Furthermore, plaintiff must continue the defense of Michaud in the negligence action (see, Hartford Ins. Group v Mello, supra, p 579). We do not find that the representation afforded Michaud previously in that action for seven months creates a conflict of interest requiring the disqualification of plaintiff’s attorney from continuing. The Redolphys have alleged only a cause of action that sounds in negligence which can be defended without causing or creating a conflict of interest between the interests of Michaud and plaintiff. We do not find here the kind of conflict which arises when the complaint sounds in different theories of liability, some of which would be covered and some of which would not be (see, Prashker v United States Guar. Co., 1 NY2d 584). Plaintiff’s defense of Michaud must therefore continue (Hartford Ins. Group v Mello, supra).

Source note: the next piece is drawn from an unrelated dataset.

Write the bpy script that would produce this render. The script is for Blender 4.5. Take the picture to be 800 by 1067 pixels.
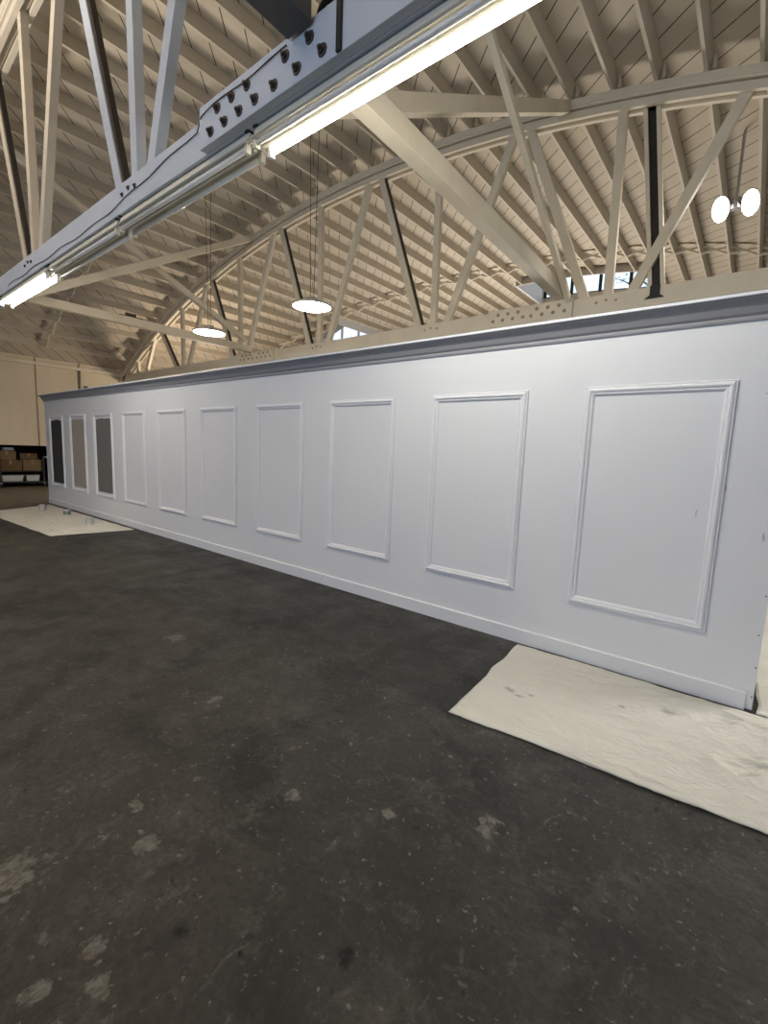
import bpy, bmesh, math, random
from mathutils import Vector, Matrix, noise
random.seed(7)
for o in list(bpy.data.objects):
    bpy.data.objects.remove(o, do_unlink=True)
SC = bpy.context.scene
COL = SC.collection
V = Vector

# ------------------------------------------------------------------ camera
YAW, PIT, ROL, FPX = -.6712, -.1305, .0388, 478.73
fwd = V((math.sin(YAW)*math.cos(PIT), math.cos(YAW)*math.cos(PIT), math.sin(PIT)))
rgt = V((math.cos(YAW), -math.sin(YAW), 0))
upv = rgt.cross(fwd)
rgt, upv = math.cos(ROL)*rgt+math.sin(ROL)*upv, -math.sin(ROL)*rgt+math.cos(ROL)*upv
cam = bpy.data.cameras.new('camera')
cam.sensor_fit = 'HORIZONTAL'; cam.sensor_width = 36; cam.lens = FPX/800*36
cam.clip_start = .05; cam.clip_end = 300
camo = bpy.data.objects.new('camera', cam); COL.objects.link(camo)
M = Matrix((rgt, upv, -fwd)).transposed().to_4x4(); M.translation = (0, 0, 1.6)
camo.matrix_world = M
SC.camera = camo

# ------------------------------------------------------------------ world, big lights, exposure
SC.view_settings.view_transform = 'Standard'
SC.view_settings.look = 'None'
SC.view_settings.gamma = 1
SC.view_settings.use_curve_mapping = False
SC.view_settings.exposure = 0.0
W = bpy.data.worlds.new('sky'); SC.world = W; W.use_nodes = True
W.node_tree.nodes['Background'].inputs[0].default_value = (.72, .86, 1, 1)
W.node_tree.nodes['Background'].inputs[1].default_value = 1.6

def area(name, loc, target, sx, sy, power, col):
    l = bpy.data.lights.new(name, 'AREA'); l.shape = 'RECTANGLE'; l.size = sx; l.size_y = sy
    l.energy = power; l.color = col
    o = bpy.data.objects.new(name, l); COL.objects.link(o)
    o.location = loc; o.rotation_euler = (V(target)-V(loc)).to_track_quat('-Z', 'Y').to_euler()
    return o
def spread(o, deg): o.data.spread = math.radians(deg); return o
area('daylight_loading_door', (-3.5, -8.9, 2.7), (-3.5, 8, 3.1), 9, 3.4, 275, (.44, .62, 1))
spread(area('near_roof_fill', (-8.5, -8.7, .4), (-5.2, -3.1, 7.2), 9, 1.0, 900, (1, .90, .77)), 50)  # added fill light, aimed up to brighten the near roof
pl_ = bpy.data.lights.new('hidden_fill_behind_partition', 'POINT'); pl_.energy = 290; pl_.color = (1, .84, .66); pl_.shadow_soft_size = .2  # added unseen point fill for the end wall and low roof
plo = bpy.data.objects.new('hidden_fill_behind_partition', pl_); COL.objects.link(plo); plo.location = (-14.2, 8.6, 3.0)
spread(area('far_roof_fill', (-5.5, 19.2, .5), (-4.0, 11, 7), 12, 1.2, 740, (1, .91, .80)), 105)  # added fill light at the back, aimed up at the far roof
spread(area('daylight_side_door', (5.5, 7.6, 1.9), (.2, 3.6, 0), 3.4, 2.4, 110, (1, .95, .88)), 70)

# ------------------------------------------------------------------ materials
def rgb(c): return (c[0], c[1], c[2], 1)
class Mat:
    def __init__(s, name, base, rough=.6, metal=0, spec=.5):
        s.m = bpy.data.materials.new(name); s.m.use_nodes = True
        s.nt = s.m.node_tree; s.b = s.nt.nodes['Principled BSDF']
        s.b.inputs['Base Color'].default_value = rgb(base)
        s.b.inputs['Roughness'].default_value = rough
        s.b.inputs['Metallic'].default_value = metal
        s.b.inputs['Specular IOR Level'].default_value = spec
        s.base = base; s.co = None; s.col = None
    def n(s, t, **k):
        x = s.nt.nodes.new(t)
        for a, b in k.items(): setattr(x, a, b)
        return x
    def L(s, a, b): s.nt.links.new(a, b)
    def coord(s, kind='Object'):
        if not s.co: s.co = s.n('ShaderNodeTexCoord')
        return s.co.outputs[kind]
    def noise(s, scale, detail=6, rough=.6, stretch=None, vec=None, dist=0):
        t = s.n('ShaderNodeTexNoise'); t.inputs['Scale'].default_value = scale
        t.inputs['Detail'].default_value = detail; t.inputs['Roughness'].default_value = rough
        t.inputs['Distortion'].default_value = dist
        v = vec or s.coord()
        if stretch:
            mp = s.n('ShaderNodeMapping'); mp.inputs['Scale'].default_value = stretch
            s.L(v, mp.inputs[0]); v = mp.outputs[0]
        s.L(v, t.inputs['Vector']); return t.outputs['Fac']
    def ramp(s, fac, a, b, lo=0, hi=1):
        r = s.n('ShaderNodeMapRange'); r.inputs[1].default_value = a; r.inputs[2].default_value = b
        r.inputs[3].default_value = lo; r.inputs[4].default_value = hi
        s.L(fac, r.inputs[0]); return r.outputs[0]
    def math(s, op, a, b=None):
        x = s.n('ShaderNodeMath', operation=op)
        for i, q in enumerate((a, b)):
            if q is None: continue
            if isinstance(q, (int, float)): x.inputs[i].default_value = q
            else: s.L(q, x.inputs[i])
        return x.outputs[0]
    def over(s, fac, color):
        """lay a colour over what is there, by fac"""
        mx = s.n('ShaderNodeMix', data_type='RGBA')
        if s.col is None: mx.inputs[6].default_value = rgb(s.base)
        else: s.L(s.col, mx.inputs[6])
        mx.inputs[7].default_value = rgb(color)
        if isinstance(fac, (int, float)): mx.inputs[0].default_value = fac
        else: s.L(fac, mx.inputs[0])
        s.col = mx.outputs[2]; s.L(s.col, s.b.inputs['Base Color']); return s
    def bump(s, h, strength=.2, dist=.01):
        b = s.n('ShaderNodeBump'); b.inputs['Strength'].default_value = strength
        b.inputs['Distance'].default_value = dist
        s.L(h, b.inputs['Height']); s.L(b.outputs[0], s.b.inputs['Normal']); return s
    def emit(s, col, st):
        s.b.inputs['Emission Color'].default_value = rgb(col); s.b.inputs['Emission Strength'].default_value = st; return s

def painted_timber(name, base, dark):
    m = Mat(name, base, .62, spec=.3)
    f = m.noise(2.2, 5, .6)
    m.over(m.ramp(f, .45, .75, 0, .55), dark)
    g = m.noise(26, 4, .6, (1, 1, .25))
    m.over(m.ramp(g, .62, .75, 0, .25), tuple(c*.55 for c in base))
    m.bump(g, .15, .004); return m
TIMBER = painted_timber('cream_painted_timber', (.70, .63, .50), (.59, .52, .40))
TIMBERA = painted_timber('cool_daylit_timber', (.52, .56, .62), (.44, .475, .53))  # near truss: cool daylight put into the timber colour
JOIST = painted_timber('cream_painted_joist', (.57, .51, .415), (.46, .405, .32))
GREYWOOD = painted_timber('grey_timber_in_shade', (.16, .15, .14), (.10, .095, .09))  # grey strut paint, darkened for the shade it hangs in
DARKWEB = painted_timber('dark_ply_and_slot', (.035, .03, .026), (.02, .018, .016))

DECK = Mat('diagonal_roof_boards', (.57, .505, .41), .75, spec=.2)
sep = DECK.n('ShaderNodeSeparateXYZ'); DECK.L(DECK.coord('UV'), sep.inputs[0])
sm = DECK.math('ADD', sep.outputs[0], sep.outputs[1])
q = DECK.math('DIVIDE', sm, .385); fr = DECK.math('FRACT', q)
fl = DECK.math('FLOOR', q)
wn = DECK.n('ShaderNodeTexWhiteNoise', noise_dimensions='1D'); DECK.L(fl, wn.inputs['W'])
DECK.over(DECK.math('MULTIPLY', wn.outputs['Value'], .35), (.45, .385, .285))
DECK.over(DECK.ramp(DECK.noise(1.3, 5), .5, .8, 0, .5), (.43, .37, .28))
DECK.over(DECK.ramp(DECK.noise(9, 6, .7), .66, .78, 0, .4), (.25, .2, .15))
edge = DECK.math('LESS_THAN', fr, .05)
gapn = DECK.ramp(DECK.noise(2.1, 2), .26, .42, .25, 1)
DECK.over(DECK.math('MULTIPLY', edge, gapn), (.035, .026, .018))

WALLP = Mat('white_satin_wall_paint', (.65, .656, .672), .5, spec=.35)
WALLP.over(WALLP.ramp(WALLP.noise(.9, 4), .45, .7, 0, .35), (.60, .604, .628))
def blobs(mat, pts, color, nscale, namp, strength=1.0, soft=.35, grain=0):
    """stains with a shape of their own: pts = (x,y,z,rx,ry,rz)"""
    nz = mat.n('ShaderNodeTexNoise'); nz.inputs['Scale'].default_value = nscale; nz.inputs['Detail'].default_value = 6
    mat.L(mat.coord(), nz.inputs['Vector'])
    sub = mat.n('ShaderNodeVectorMath', operation='SUBTRACT'); sub.inputs[1].default_value = (.5, .5, .5)
    mat.L(nz.outputs['Color'], sub.inputs[0])
    acc = None
    for (x, y, z, rx, ry, rz) in pts:
        sc = mat.n('ShaderNodeVectorMath', operation='SCALE'); sc.inputs['Scale'].default_value = namp*max(rx, ry)
        mat.L(sub.outputs[0], sc.inputs[0])
        ad = mat.n('ShaderNodeVectorMath', operation='ADD'); mat.L(mat.coord(), ad.inputs[0]); mat.L(sc.outputs[0], ad.inputs[1])
        s2 = mat.n('ShaderNodeVectorMath', operation='SUBTRACT'); mat.L(ad.outputs[0], s2.inputs[0]); s2.inputs[1].default_value = (x, y, z)
        dv = mat.n('ShaderNodeVectorMath', operation='DIVIDE'); mat.L(s2.outputs[0], dv.inputs[0]); dv.inputs[1].default_value = (rx, ry, rz)
        ln = mat.n('ShaderNodeVectorMath', operation='LENGTH'); mat.L(dv.outputs[0], ln.inputs[0])
        f = mat.ramp(ln.outputs['Value'], 1-soft, 1.0, 1, 0)
        acc = f if acc is None else mat.math('MAXIMUM', acc, f)
    if grain:
        acc = mat.math('MULTIPLY', acc, mat.ramp(mat.noise(grain, 7, .75, (1, .5, 1), dist=.5), .40, .58, .15, 1))
    return mat.over(mat.math('MULTIPLY', acc, strength), color)
blobs(WALLP, [(-.27, 3.73, 1.26, .006, .05, .035), (-.13, 3.73, 1.45, .010, .05, .03), (.10, 3.73, 1.15, .008, .05, .04),
              (-1.0, 3.73, 1.27, .004, .05, .05), (.03, 3.73, 2.05, .03, .05, .006), (-1.92, 3.73, 1.21, .004, .05, .02)],
      (.16, .15, .15), 30, .8, .55)
WALLP.bump(WALLP.noise(160, 3), .06, .002)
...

Order and judgment reversed, on the law, with costs, plaintiff’s motion denied and defendant Sandra Jeanne Michaud’s cross motion for summary judgment granted to the extent of declaring that plaintiff owes her the duty to defend and indemnify in the underlying negligence action commenced against Michaud by Lenore J. Redolphy and Raymond L. Redolphy. Main, J. P., Casey, Yesawich, Jr., Levine and Harvey, JJ., concur.